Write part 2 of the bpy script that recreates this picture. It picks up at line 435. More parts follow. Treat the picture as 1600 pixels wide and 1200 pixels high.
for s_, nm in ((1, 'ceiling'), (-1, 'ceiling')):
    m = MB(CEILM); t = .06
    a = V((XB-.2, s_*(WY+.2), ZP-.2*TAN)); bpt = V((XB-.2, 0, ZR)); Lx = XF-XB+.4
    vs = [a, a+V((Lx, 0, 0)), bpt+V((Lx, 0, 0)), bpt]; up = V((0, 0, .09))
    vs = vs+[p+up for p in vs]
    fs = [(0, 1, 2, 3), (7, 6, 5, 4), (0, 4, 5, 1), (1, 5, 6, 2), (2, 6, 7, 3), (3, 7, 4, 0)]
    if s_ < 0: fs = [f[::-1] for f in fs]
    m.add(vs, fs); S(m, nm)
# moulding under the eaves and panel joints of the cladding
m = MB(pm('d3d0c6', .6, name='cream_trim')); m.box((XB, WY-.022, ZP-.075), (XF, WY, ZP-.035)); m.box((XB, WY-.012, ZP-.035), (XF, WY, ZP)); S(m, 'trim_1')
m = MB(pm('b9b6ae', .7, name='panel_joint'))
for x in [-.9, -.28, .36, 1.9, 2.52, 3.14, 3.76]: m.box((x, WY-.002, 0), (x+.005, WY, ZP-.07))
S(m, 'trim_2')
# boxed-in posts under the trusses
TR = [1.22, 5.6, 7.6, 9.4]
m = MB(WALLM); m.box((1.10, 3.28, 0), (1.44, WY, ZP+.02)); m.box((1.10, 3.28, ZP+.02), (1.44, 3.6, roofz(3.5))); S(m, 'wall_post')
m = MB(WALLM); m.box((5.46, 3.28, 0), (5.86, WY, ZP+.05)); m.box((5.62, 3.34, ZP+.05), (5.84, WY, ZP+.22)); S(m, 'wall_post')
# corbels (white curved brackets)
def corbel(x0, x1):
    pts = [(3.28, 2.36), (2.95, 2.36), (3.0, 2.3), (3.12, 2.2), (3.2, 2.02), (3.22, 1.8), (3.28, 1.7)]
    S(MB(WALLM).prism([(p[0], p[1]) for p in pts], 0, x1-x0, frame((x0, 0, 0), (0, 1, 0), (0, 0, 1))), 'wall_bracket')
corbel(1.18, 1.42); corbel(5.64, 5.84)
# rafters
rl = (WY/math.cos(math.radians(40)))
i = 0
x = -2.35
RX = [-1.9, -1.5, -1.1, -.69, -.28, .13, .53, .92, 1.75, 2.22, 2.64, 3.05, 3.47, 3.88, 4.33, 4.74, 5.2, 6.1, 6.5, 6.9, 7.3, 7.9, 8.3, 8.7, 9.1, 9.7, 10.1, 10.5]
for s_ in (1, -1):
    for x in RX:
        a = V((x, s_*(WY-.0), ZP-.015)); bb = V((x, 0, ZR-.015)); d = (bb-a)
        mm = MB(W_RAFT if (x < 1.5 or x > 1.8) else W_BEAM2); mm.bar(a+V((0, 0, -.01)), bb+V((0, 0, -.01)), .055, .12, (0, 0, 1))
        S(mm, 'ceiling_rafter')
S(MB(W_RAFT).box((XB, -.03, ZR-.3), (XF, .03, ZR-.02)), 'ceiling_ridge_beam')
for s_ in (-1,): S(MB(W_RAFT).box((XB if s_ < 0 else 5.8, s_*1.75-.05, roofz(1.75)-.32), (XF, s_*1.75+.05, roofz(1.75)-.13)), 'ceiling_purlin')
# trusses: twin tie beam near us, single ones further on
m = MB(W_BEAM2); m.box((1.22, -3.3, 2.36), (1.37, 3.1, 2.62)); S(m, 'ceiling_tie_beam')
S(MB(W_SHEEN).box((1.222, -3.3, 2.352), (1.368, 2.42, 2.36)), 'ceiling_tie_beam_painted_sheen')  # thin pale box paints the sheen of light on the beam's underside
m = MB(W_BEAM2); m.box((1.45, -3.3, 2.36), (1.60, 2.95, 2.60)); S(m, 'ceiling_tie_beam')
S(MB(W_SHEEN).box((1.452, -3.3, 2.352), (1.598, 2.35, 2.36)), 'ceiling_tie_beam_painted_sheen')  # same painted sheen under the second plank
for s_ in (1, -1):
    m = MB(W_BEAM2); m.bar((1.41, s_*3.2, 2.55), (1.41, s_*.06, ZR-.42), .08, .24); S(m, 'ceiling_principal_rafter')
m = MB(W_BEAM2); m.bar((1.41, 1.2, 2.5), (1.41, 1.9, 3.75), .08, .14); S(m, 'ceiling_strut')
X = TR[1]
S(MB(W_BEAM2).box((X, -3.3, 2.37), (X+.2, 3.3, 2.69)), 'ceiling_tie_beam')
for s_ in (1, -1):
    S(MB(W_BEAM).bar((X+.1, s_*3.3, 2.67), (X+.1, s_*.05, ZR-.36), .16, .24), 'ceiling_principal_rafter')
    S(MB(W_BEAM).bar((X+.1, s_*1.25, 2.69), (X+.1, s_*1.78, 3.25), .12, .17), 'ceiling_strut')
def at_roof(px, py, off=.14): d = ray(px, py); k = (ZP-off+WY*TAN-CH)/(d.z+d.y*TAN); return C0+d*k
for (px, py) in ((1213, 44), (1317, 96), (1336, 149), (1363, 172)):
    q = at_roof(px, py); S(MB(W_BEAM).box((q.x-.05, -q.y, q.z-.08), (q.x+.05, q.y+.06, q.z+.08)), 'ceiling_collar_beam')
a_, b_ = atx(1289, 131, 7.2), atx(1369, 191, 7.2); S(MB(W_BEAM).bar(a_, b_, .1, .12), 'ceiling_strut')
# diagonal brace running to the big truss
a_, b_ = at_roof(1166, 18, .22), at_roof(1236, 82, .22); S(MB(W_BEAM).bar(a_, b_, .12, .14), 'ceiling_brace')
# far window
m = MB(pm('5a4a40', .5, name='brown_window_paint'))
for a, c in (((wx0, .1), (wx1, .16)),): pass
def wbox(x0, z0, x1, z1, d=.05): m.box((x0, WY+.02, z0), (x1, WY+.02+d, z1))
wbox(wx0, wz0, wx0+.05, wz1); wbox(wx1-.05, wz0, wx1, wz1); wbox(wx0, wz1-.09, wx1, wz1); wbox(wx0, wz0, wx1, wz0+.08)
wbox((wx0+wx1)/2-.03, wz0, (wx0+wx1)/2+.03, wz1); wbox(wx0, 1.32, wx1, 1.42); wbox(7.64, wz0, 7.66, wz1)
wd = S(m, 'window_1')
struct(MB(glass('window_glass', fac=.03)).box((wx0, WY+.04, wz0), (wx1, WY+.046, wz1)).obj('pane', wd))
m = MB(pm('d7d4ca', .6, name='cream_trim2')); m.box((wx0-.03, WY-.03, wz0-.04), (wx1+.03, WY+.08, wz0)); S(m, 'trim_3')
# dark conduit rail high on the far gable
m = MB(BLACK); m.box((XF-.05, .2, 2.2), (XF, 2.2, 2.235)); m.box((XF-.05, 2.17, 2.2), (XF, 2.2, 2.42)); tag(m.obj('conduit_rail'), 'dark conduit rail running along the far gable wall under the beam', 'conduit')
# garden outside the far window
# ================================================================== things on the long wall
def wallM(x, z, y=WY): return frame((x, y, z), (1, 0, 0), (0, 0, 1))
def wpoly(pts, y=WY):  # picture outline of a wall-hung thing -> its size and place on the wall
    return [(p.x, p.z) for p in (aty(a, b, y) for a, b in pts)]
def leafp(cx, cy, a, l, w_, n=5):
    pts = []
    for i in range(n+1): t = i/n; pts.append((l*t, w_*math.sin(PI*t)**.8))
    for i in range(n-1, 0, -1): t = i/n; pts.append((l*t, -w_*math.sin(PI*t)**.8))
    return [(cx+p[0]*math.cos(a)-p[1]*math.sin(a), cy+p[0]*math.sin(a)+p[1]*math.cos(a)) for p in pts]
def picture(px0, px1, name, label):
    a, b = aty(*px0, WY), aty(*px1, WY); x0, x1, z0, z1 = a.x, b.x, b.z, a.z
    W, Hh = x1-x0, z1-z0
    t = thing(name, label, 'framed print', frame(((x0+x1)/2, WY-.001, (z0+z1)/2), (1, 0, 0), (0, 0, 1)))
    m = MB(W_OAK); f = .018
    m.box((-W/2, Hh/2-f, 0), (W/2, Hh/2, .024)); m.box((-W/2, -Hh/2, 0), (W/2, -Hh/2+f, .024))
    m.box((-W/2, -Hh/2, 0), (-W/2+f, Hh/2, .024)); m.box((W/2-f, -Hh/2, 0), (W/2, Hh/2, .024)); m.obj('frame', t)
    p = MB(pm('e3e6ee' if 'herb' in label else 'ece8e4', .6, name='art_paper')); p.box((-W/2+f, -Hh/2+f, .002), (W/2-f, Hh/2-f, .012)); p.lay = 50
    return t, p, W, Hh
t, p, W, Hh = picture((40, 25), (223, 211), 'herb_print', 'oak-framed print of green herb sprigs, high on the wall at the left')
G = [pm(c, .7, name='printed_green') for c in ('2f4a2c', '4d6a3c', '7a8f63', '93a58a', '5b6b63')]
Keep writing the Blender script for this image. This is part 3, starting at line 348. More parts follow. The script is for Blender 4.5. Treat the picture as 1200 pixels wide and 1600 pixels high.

• _Problem to solve_: Return every line above in which the string "high" occurs.

• _Output of the exercise_:
Write part 2 of the bpy script that recreates this picture. It picks up at line 435. More parts follow. Treat the picture as 1600 pixels wide and 1200 pixels high.
# dark conduit rail high on the far gable
t, p, W, Hh = picture((40, 25), (223, 211), 'herb_print', 'oak-framed print of green herb sprigs, high on the wall at the left')
Keep writing the Blender script for this image. This is part 3, starting at line 348. More parts follow. The script is for Blender 4.5. Treat the picture as 1200 pixels wide and 1600 pixels high.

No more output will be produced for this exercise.